Domain wall damped harmonic oscillations induced by curvature gradients in elliptical magnetic nanowires

TL;DR

This paper investigates how curvature gradients in elliptical magnetic nanowires influence domain wall dynamics, revealing curvature-induced pinning and damped harmonic oscillations under external stimuli, which are crucial for spintronic applications.

Contribution

It demonstrates that curvature gradients induce effective fields that pin domain walls and cause damped harmonic oscillations, advancing understanding of DW behavior in curved nanowires.

Findings

Curvature gradients induce pinning of domain walls near maximum curvature.

Below a threshold, DW exhibits damped harmonic oscillations.

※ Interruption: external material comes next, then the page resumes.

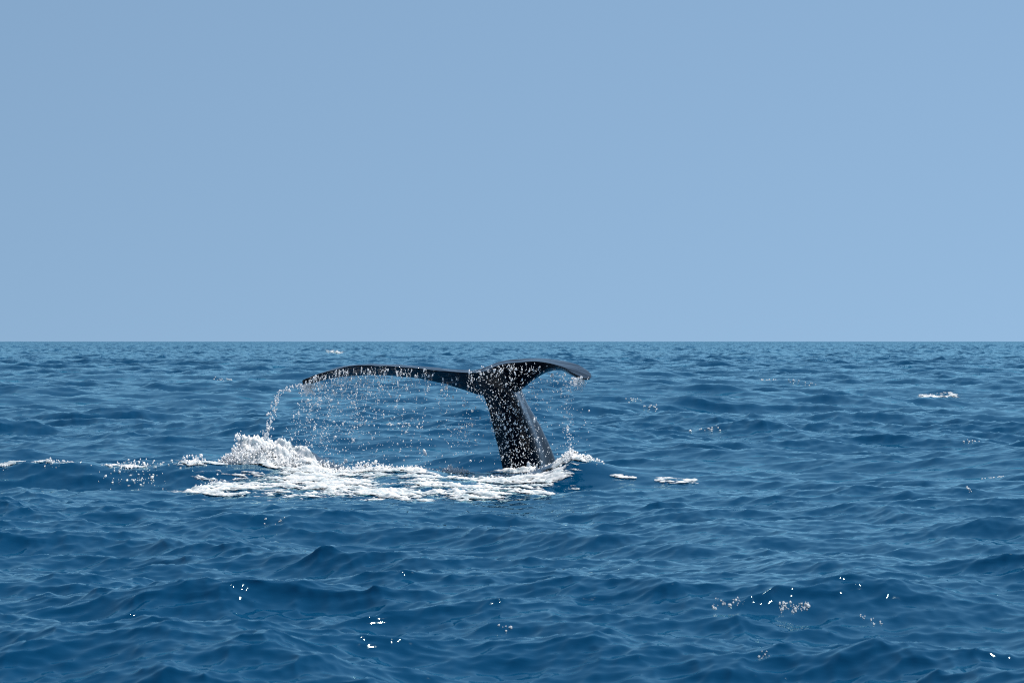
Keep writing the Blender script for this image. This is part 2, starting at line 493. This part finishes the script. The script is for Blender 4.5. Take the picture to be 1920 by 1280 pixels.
# the arc that runs off the left tip
t = np.linspace(0, 1, 210)
ax_ = 564 - 34 * np.minimum(1, t * 5) - 40 * np.clip(t - .12, 0, 1) ** .75
ay_ = 722 + 4 * np.minimum(1, t * 6) + 125 * np.clip(t - .08, 0, 1) ** 1.1
wob = 1.5 + 5 * t
A1 = Pv(ax_ + rng.normal(0, 1, 210) * wob, ay_ + rng.normal(0, 3, 210), rng.normal(0, .07, 210))
A2 = Pv(rng.normal(575, 7, 200), 720 + np.abs(rng.normal(0, 10, 200)), rng.normal(0, .08, 200))
A3 = Pv(np.interp(tt := rng.uniform(0, 1, 110), [0, 1], [498, 492]) + rng.normal(0, 3, 110), 810 + 40 * tt, rng.normal(0, .08, 110))
arc = np.vstack([A1, A2, A3])
blobs('water_spout', arc, dsize(len(arc), .0065, .5), M_DROP, 'curved spout of water running off the tip of the left fluke', .8)

# right tip
n = 150
xs = rng.normal(1087, 8, n); ys = 708 + np.abs(rng.normal(0, 10, n))
B1 = Pv(xs - (ys - 708) * .5, ys, -1.7 + rng.normal(0, .06, n))
n = 170
ys = 715 + 150 * rng.uniform(0, 1, n); B2 = Pv(1066 + rng.normal(0, 4.5, n), ys, -1.6 + rng.normal(0, .1, n))
n = 190
xs = rng.uniform(990, 1062, n); ys = np.interp(xs, [990, 1030, 1062], [725, 700, 700]) + 75 * rng.beta(1, 2, n); B3 = Pv(xs, ys, rng.normal(-.8, .3, n))
B4 = Pv(rng.uniform(1000, 1110, 110), rng.uniform(760, 868, 110), rng.normal(-.5, .3, 110))
rt = np.vstack([B1, B2, B3, B4])
blobs('falling_drops', rt, dsize(len(rt), .0052, .45), M_DROP, 'thin column of drops falling from the right fluke tip', .6)

# drops in front of the peduncle and flukes
n = 1250
ys = rng.uniform(686, 885, n)
xl = np.interp(ys, [688, 700, 735, 752, 780, 810, 850, 885], [900, 872, 875, 905, 915, 922, 934, 942])
xr = np.interp(ys, [688, 700, 720, 735, 752, 780, 810, 850, 885], [1030, 1034, 1008, 988, 988, 1000, 1016, 1033, 1042])
u = rng.beta(1.05, 1.25, n)
front = Pv(xl + (xr - xl) * u, ys, -.85 + rng.normal(0, .12, n))
# runs of water over the skin of the flukes
runs = []
for i in range(150):
    x0 = 572 + 290 * rng.beta(.9, 1.3) if i < 110 else rng.uniform(880, 1030)
    yt = np.interp(x0, [570, 600, 640, 700, 790, 860, 900, 950, 1030], [712, 699, 690, 684, 689, 697, 690, 680, 678])
    yb = np.interp(x0, LX, LY) if i < 110 else yt + rng.uniform(10, 32)
    k = int(rng.integers(2, 9)); ta = rng.uniform(.1, .7); tt = np.linspace(ta, min(.98, ta + rng.uniform(.1, .7)), k)
    runs.append(Pv(x0 - tt * rng.uniform(-1, 5) + rng.normal(0, .8, k), yt + (yb - yt) * tt, (-.28 if i < 110 else -.75) + rng.normal(0, .02, k)))
fr = np.vstack([front] + runs)
blobs('water_drops', fr, dsize(len(fr), .0042, .55), M_DROP, 'white drops streaming in front of the dark tail stock', .8)

# ------------------------------------------------------------------ foam
def fx(px, Y): return (px - 960) * Y / F
def foam_sheet(name, caps, x0, x1, y0, y1, step, label, thick=.045, rough=.8, period=3.0, seed=0, aniso=2.2, kind='stuff', cat=None, group=None, extra=None, bias=0.0):
    xs = np.arange(x0, x1, step); ys = np.arange(y0, y1, step * 1.5)
    X, Y = np.meshgrid(xs, ys)
    M = np.full(X.shape, -3.0)
    for (ax, ay, bx, by, ra, rb) in caps:       # segment with radius along x and y
        dx, dy = bx - ax, by - ay
        t = np.clip(((X - ax) * dx + (Y - ay) * dy) / (dx * dx + dy * dy + 1e-9), 0, 1)
        q = np.sqrt(((X - ax - t * dx) / ra) ** 2 + ((Y - ay - t * dy) / rb) ** 2)
        M = np.maximum(M, 1 - q)
    n1 = noise(X / aniso + seed, Y, period * 1.0, NT2, .15)
    n2 = noise(X / aniso, Y + seed, period * .45, NT2, -.2)
    n3 = noise(X / 4.5, Y + .25 * X, .9, NT2, 0.0)
    n4 = noise(X / 1.4, Y, 3.1, NT, .6)
    t = thick * (np.clip(M, -2, .42) + rough * (.32 * n1 + .30 * np.abs(n2) - .36 * np.abs(n3) - .12 + .36 * n4))
    if extra is not None: t = t + extra(X, Y) * sstep(-.2, .4, M)
    cov = np.where(M < -.9, -9, t / thick * 1.1 - bias)
    a, b, z = sea(X.ravel(), Y.ravel())
    V = np.stack([a, b, z + .010 + np.clip(t, 0, None).ravel()], 1)
    Fc = grid_faces(len(ys), len(xs))
    tt = cov.ravel()
    keep = (tt[Fc] > -1.6).any(1)
    Fc = Fc[keep]
    used, inv = np.unique(Fc, return_inverse=True)
    o = mesh_obj(name, V[used], inv.reshape(Fc.shape), M_FOAM)
    at = o.data.attributes.new('cover', 'FLOAT', 'POINT')
    at.data.foreach_set('value', np.ascontiguousarray(tt[used], dtype=np.float32))
    return tag(o, kind, label, cat, group)

def seg(px0, Y0_, px1, Y1_, ra, rb): return (fx(px0, Y0_), Y0_, fx(px1, Y1_), Y1_, ra, rb)
def mound(X, Y):
    pxs = X * F / Y + 960
    h = np.interp(pxs, [432, 442, 452, 480, 505, 540, 575, 600, 625], [0, .24, .33, .34, .28, .28, .22, .13, 0])
    g = np.exp(-((Y - 39.25) / .30) ** 2)
    nz = noise(X, Y, 1.6, NT, .1)
    return h * g * (1 + .10 * nz)
foam_sheet('foam', [
    seg(430, 37.2, 660, 37.8, .35, 1.0),
    seg(470, 36.2, 600, 36.3, .6, .9),
    seg(445, 39.25, 610, 39.25, .15, .5),
    seg(600, 38.7, 700, 38.6, .5, .5),
    seg(700, 37.0, 800, 36.9, .5, .22),
    seg(735, 35.5, 880, 36.2, .5, .6),
    seg(800, 37.4, 960, 37.9, .4, .7),
    seg(885, 35.7, 975, 37.0, .45, .8),
    seg(940, 37.9, 1030, 37.8, .3, .5),
    seg(1035, 37.9, 1060, 37.8, .12, .12),
    seg(1060, 38.2, 1095, 38.5, .12, .2),
    seg(720, 39.0, 860, 39.2, .5, .12),
], -6.0, 1.6, 34.4, 40.4, .0125, 'sheet of white broken foam spread left of the tail on the sea', thick=.026, rough=1.35, seed=3.1, extra=mound)
foam_sheet('foam_streak', [seg(335, 36.0, 520, 35.7, .2, .10)], -5.4, -2.6, 35.0, 36.8, .012,
           'thin white streak of foam at the left end of the foam sheet', thick=.03, rough=.45, seed=9.0)
foam_sheet('crest_foam', [seg(85, 38.6, 128, 38.6, .10, .10), seg(210, 38.6, 280, 38.5, .08, .08), seg(350, 38.7, 400, 38.6, .2, .2), seg(0, 38.6, 25, 38.6, .1, .08)],
           -8.0, -3.6, 37.8, 39.4, .0125, 'broken foam along the crest of the wave at the left edge', thick=.012, rough=1.9, seed=5.0)

# spray: clouds of tiny ragged clots of water
def spray(name, caps, label, size=.011, seed=0):
    g = np.random.default_rng(seed); out = []
    for (cx, Y, cw, hh, n, zb) in caps:       # centre px, depth, half width px, height m, count, base z
        u = g.normal(0, .5, n); zz = zb + hh * np.abs(g.beta(1.0, 1.7, n)) * np.clip(1 - .45 * u * u, .1, 1) * np.clip(.72 + .22 * noise(u * .8 + cx, 0 * u + seed, 4.0, NT2), .3, 1.25)
        yy = Y + g.normal(0, .16, n)
        a, b, z = sea(fx(cx, Y) + u * cw * S * 1.3, yy)
        out.append(np.stack([a, b, z + zz], 1))
    C = np.vstack(out)
    blobs(name, C, size * np.exp(g.normal(0, .4, len(C))), M_SPRAY, label, .3, .3)
spray('splash', [(470, 39.2, 34, .42, 3600, .0), (520, 39.2, 50, .36, 3200, .0), (570, 39.2, 45, .28, 2000, -.02), (447, 39.2, 14, .34, 300, .05), (610, 39.3, 40, .14, 500, .0)],
      'bright white mound of splashing water left of the tail', .010, 1)
spray('spray', [(650, 38.7, 60, .15, 600, -.02), (740, 38.9, 70, .12, 350, -.02), (840, 39.2, 22, .14, 350, -.02), (960, 38.4, 60, .10, 500, -.02),
                (1000, 38.3, 22, .10, 250, .0), (1055, 38.0, 22, .10, 450, .0), (1085, 38.1, 22, .08, 350, .0)],
      'low fringe of spray around the foot of the tail', .008, 2)
spray('crest_spray', [(108, 38.6, 22, .07, 45, .0), (250, 38.6, 45, .08, 110, .0), (365, 38.7, 20, .13, 110, .0), (16, 38.6, 10, .06, 16, .0), (250, 37.9, 50, .02, 60, .0), (390, 37.4, 30, .15, 160, -.05)],
      'spray on the crest of the wave at the left', .008, 3)

# ------------------------------------------------------------------ small whitecaps
def surf(px, py):
    """first point of the sea that the line of sight through a photograph pixel meets"""
    base_ = F * H / (py - 640.5)
    Y = np.linspace(base_ * .8, min(base_ * 1.25, 20000), 4000)
    X = (px - 960) * Y / F
    z = sea(X, Y)[2]
    ray = H - (py - 640.5) * Y / F
    k = int(np.argmax(ray < z))
    return X[k], Y[k]
caps = [
    (1271, 901, .19, .35, 'bright small whitecap on the water right of the tail'),
    (1165, 898, .13, .14, 'thin slanting whitecap between the tail and the bright whitecap'),
    (1762, 742, .45, 1.6, 'low whitecap on the far water near the right edge'),
    (628, 660, 1.1, 8., 'tiny whitecap just below the horizon above the left fluke'),
]
for px, py, rx, ry, lab in caps:
    X, Y = surf(px, py)
    st = .012 * max(1, Y / 45)
    foam_sheet('whitecap', [(X - rx, Y, X + rx, Y, rx * .35, ry * .5)], X - 2.5 * rx, X + 2.5 * rx, Y - 1.3 * ry, Y + 1.3 * ry, st, lab,
               thick=(.009 if Y < 60 else .02) * max(1, Y / 60), rough=1.5 if Y < 60 else 1.0, bias=.45 if Y < 60 else .15, seed=px * .37, kind='thing', cat='whitecap', group='small whitecaps on the open sea', period=3 * max(1, Y / 60))
    g = np.random.default_rng(px)
# white beads stand in for sun glints and bubble specks on little breaking crests
beads = [
    (1372, 1136, 55, 26, 'row of white glint and bubble beads on a wave crest in the near water at the lower right'),
    (1512, 1145, 55, 70, 'densest cluster of white glint and bubble beads on a near wave crest at the lower right'),
    (1662, 1168, 42, 16, 'short row of white glint and bubble beads right of the dense near cluster'),
    (948, 1186, 26, 8, 'few white glint and bubble beads on a near wave below the middle of the sea'),
    (1430, 1236, 18, 8, 'lone speck of white glint and bubble beads near the bottom edge at the right'),
    (522, 984, 40, 9, 'few white glint and bubble beads on the water in front of the foam sheet'),
    (418, 712, 36, 26, 'crest with white glint and bubble beads on the far water left of the left fluke'),
    (752, 796, 70, 26, 'crest with white glint and bubble beads under the middle of the left fluke'),
    (1190, 750, 30, 14, 'crest with white glint and bubble beads just right of the right fluke tip'),
    (1232, 764, 34, 16, 'crest with white glint and bubble beads below and right of the right fluke tip'),
    (1445, 712, 40, 18, 'crest with white glint and bubble beads far behind, midway between the tail and the right edge'),
    (1510, 718, 50, 16, 'thin crest with white glint and bubble beads right of the far middle crest'),
    (1320, 808, 60, 16, 'strung white glint and bubble beads on a dark crest right of the tail'),
    (1845, 896, 50, 18, 'crest with white glint and bubble beads at the right edge level with the tail foot'),
    (1830, 826, 40, 12, 'small crest with white glint and bubble beads above the right edge crest'),
    (1822, 920, 12, 6, 'few bright glint and bubble beads on the wave under the right edge crest'),
]
for px, py, wd, n, lab in beads:
    g = np.random.default_rng(px * 7 + py)
    X, Y = surf(px, py)
    x = X + g.uniform(-.5, .5, n) * wd * Y / F
    y = Y + g.normal(0, .05 * Y / 20, n) + .3 * (x - X) * g.choice([-1, 1])
    a, b, z = sea(x, y)
    C = np.stack([a, b, z + .004], 1)
    blobs('glint_bubbles', C, 1.25 * Y / F * np.exp(g.normal(0, .35, n)), M_DROP, lab, .1, .1, kind='stuff', group='glint and bubble beads on small breaking crests')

Above the threshold, DW moves with oscillatory translation.

Abstract

Understanding the domain wall (DW) dynamics in magnetic nanowires (NW) is crucial for spintronic-based applications demanding the use of DWs as information carriers. This work focuses on the dynamics of a DW displacing along a bent NW with an elliptical shape under the action of spin-polarized electric currents and external magnetic fields. Our results evidence that a curvature gradient induces an exchange-driven effective tangential field responsible for pinning a DW near the maximum curvature point in a NW. The DW equilibrium position depends on the competition between the torques produced by the external stimuli and the curvature-induced effective fields. When the external stimuli are below a certain threshold, the DW follows a damped harmonic oscillation around the equilibrium position. Above this threshold, DW displaces along the NW under an oscillatory translational motion.